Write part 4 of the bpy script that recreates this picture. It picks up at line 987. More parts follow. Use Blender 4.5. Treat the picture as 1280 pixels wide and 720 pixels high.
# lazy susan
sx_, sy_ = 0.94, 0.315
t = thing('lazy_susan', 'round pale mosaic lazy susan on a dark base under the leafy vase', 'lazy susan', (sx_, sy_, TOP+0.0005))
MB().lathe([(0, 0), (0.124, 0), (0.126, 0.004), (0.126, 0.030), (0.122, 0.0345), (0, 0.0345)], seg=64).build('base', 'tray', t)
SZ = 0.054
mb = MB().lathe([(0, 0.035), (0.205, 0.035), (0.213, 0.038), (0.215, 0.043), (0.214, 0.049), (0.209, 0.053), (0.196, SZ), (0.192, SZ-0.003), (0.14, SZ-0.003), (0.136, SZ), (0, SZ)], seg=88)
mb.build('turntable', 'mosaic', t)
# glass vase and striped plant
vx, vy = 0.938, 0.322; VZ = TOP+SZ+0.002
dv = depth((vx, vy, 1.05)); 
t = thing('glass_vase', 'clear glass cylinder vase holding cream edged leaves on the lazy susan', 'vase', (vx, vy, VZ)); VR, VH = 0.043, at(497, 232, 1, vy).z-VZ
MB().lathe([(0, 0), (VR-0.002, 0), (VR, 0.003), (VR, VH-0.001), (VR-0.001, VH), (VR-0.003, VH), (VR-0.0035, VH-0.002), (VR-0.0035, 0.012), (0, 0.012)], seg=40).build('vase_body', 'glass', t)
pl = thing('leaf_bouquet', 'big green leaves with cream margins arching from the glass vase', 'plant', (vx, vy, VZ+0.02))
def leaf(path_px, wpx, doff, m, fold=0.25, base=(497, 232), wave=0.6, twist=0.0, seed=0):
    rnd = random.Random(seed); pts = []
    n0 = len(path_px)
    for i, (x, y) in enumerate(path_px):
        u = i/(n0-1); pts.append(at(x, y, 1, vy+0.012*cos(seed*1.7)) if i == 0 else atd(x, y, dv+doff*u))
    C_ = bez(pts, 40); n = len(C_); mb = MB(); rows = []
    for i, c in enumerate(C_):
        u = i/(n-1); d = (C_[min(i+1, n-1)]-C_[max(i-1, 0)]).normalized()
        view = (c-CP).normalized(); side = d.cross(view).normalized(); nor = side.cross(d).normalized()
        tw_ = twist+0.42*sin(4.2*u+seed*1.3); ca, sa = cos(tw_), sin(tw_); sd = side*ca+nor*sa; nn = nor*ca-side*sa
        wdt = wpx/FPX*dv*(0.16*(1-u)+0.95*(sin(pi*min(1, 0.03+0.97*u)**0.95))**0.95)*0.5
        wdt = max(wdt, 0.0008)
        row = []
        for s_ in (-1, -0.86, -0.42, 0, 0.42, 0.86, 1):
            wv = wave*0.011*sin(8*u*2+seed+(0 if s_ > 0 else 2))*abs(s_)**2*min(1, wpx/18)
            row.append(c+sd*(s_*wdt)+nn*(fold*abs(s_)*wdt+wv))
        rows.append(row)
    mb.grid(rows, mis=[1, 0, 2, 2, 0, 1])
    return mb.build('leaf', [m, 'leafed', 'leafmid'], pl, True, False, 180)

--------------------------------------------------

▶ **WHAT TO PRODUCE**
Would you give the material above again, complete and exact?

▶ **CORRECT OUTPUT**
Write part 4 of the bpy script that recreates this picture. It picks up at line 987. More parts follow. Use Blender 4.5. Treat the picture as 1280 pixels wide and 720 pixels high.
# lazy susan
sx_, sy_ = 0.94, 0.315
t = thing('lazy_susan', 'round pale mosaic lazy susan on a dark base under the leafy vase', 'lazy susan', (sx_, sy_, TOP+0.0005))
MB().lathe([(0, 0), (0.124, 0), (0.126, 0.004), (0.126, 0.030), (0.122, 0.0345), (0, 0.0345)], seg=64).build('base', 'tray', t)
SZ = 0.054
mb = MB().lathe([(0, 0.035), (0.205, 0.035), (0.213, 0.038), (0.215, 0.043), (0.214, 0.049), (0.209, 0.053), (0.196, SZ), (0.192, SZ-0.003), (0.14, SZ-0.003), (0.136, SZ), (0, SZ)], seg=88)
mb.build('turntable', 'mosaic', t)
# glass vase and striped plant
vx, vy = 0.938, 0.322; VZ = TOP+SZ+0.002
dv = depth((vx, vy, 1.05)); 
t = thing('glass_vase', 'clear glass cylinder vase holding cream edged leaves on the lazy susan', 'vase', (vx, vy, VZ)); VR, VH = 0.043, at(497, 232, 1, vy).z-VZ
MB().lathe([(0, 0), (VR-0.002, 0), (VR, 0.003), (VR, VH-0.001), (VR-0.001, VH), (VR-0.003, VH), (VR-0.0035, VH-0.002), (VR-0.0035, 0.012), (0, 0.012)], seg=40).build('vase_body', 'glass', t)
pl = thing('leaf_bouquet', 'big green leaves with cream margins arching from the glass vase', 'plant', (vx, vy, VZ+0.02))
def leaf(path_px, wpx, doff, m, fold=0.25, base=(497, 232), wave=0.6, twist=0.0, seed=0):
    rnd = random.Random(seed); pts = []
    n0 = len(path_px)
    for i, (x, y) in enumerate(path_px):
        u = i/(n0-1); pts.append(at(x, y, 1, vy+0.012*cos(seed*1.7)) if i == 0 else atd(x, y, dv+doff*u))
    C_ = bez(pts, 40); n = len(C_); mb = MB(); rows = []
    for i, c in enumerate(C_):
        u = i/(n-1); d = (C_[min(i+1, n-1)]-C_[max(i-1, 0)]).normalized()
        view = (c-CP).normalized(); side = d.cross(view).normalized(); nor = side.cross(d).normalized()
        tw_ = twist+0.42*sin(4.2*u+seed*1.3); ca, sa = cos(tw_), sin(tw_); sd = side*ca+nor*sa; nn = nor*ca-side*sa
        wdt = wpx/FPX*dv*(0.16*(1-u)+0.95*(sin(pi*min(1, 0.03+0.97*u)**0.95))**0.95)*0.5
        wdt = max(wdt, 0.0008)
        row = []
        for s_ in (-1, -0.86, -0.42, 0, 0.42, 0.86, 1):
            wv = wave*0.011*sin(8*u*2+seed+(0 if s_ > 0 else 2))*abs(s_)**2*min(1, wpx/18)
            row.append(c+sd*(s_*wdt)+nn*(fold*abs(s_)*wdt+wv))
        rows.append(row)
    mb.grid(rows, mis=[1, 0, 2, 2, 0, 1])
    return mb.build('leaf', [m, 'leafed', 'leafmid'], pl, True, False, 180)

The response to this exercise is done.